Image result for simpsons monopoly episode                                                        How monopoly usually ends

Imagination and problem solving

Case and point: Cluedo. Anyone who says that they are not competitive is a liar the second this game comes out, and it is literally a race to find out not only who the murderer is, but who can do it in the least amount of moves. I have not played this game in years and yet I won (bwah ha ha!) and I must admit it was a brain workout and a half. I saw my friends concentrate more on their questions in each round than they ever did for final exams. I think that is because, any mistake they make….we remember! There is no way to erase what has just happened, the silly move you made that just cost you a victory can not be overwritten on your save file by starting again. Every decision counts as a result, it takes way more time, thought and strategy than any virtual game ever will. If your friends don’t yell at you for disproving their accusations, then can you even call them your friends?

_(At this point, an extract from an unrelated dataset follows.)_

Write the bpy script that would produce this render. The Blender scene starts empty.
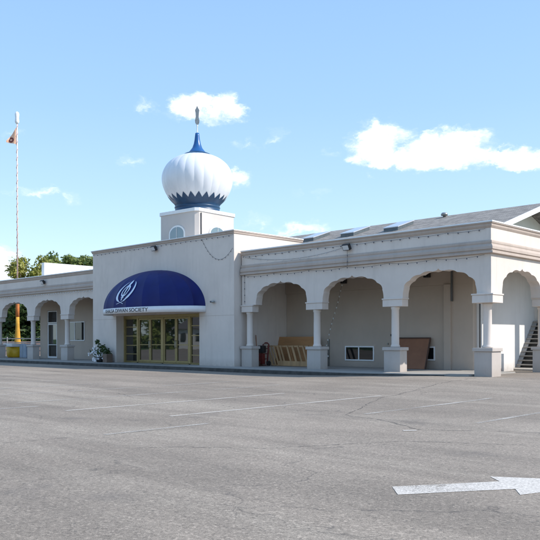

Image result for simpsons monopoly episode police quotes

The lack of technology

As I’ve grown up, I have realised that while I am indeed viewed as an adult, I have very little clue as to what I am doing half the time. It worries me that my friends and I are well and truly allowed to be the ‘adult supervision’ that many packages warn children they need before playing with something stupid. Something I have noticed from spending a whole Saturday morning playing board games is that, for one brief moment in time, everyone in that cafe was transported to a simple way of life. Not a single person had their phone in their face the entire time, and I only had mine out to take photos of my friends completing challenges, or filming little plastic chairs that were stacked precariously on the table. Board games show that you do not need technology in order to have an immersive experience. In my house, almost every board game turns into a contact sport, to the point which Scrabble is banned unless there is someone acting as referee, dictionary in hand, to reach a peaceful end to the game.

What about you? Which board games bring out your worst traits? And which games have lead to some of your best memories?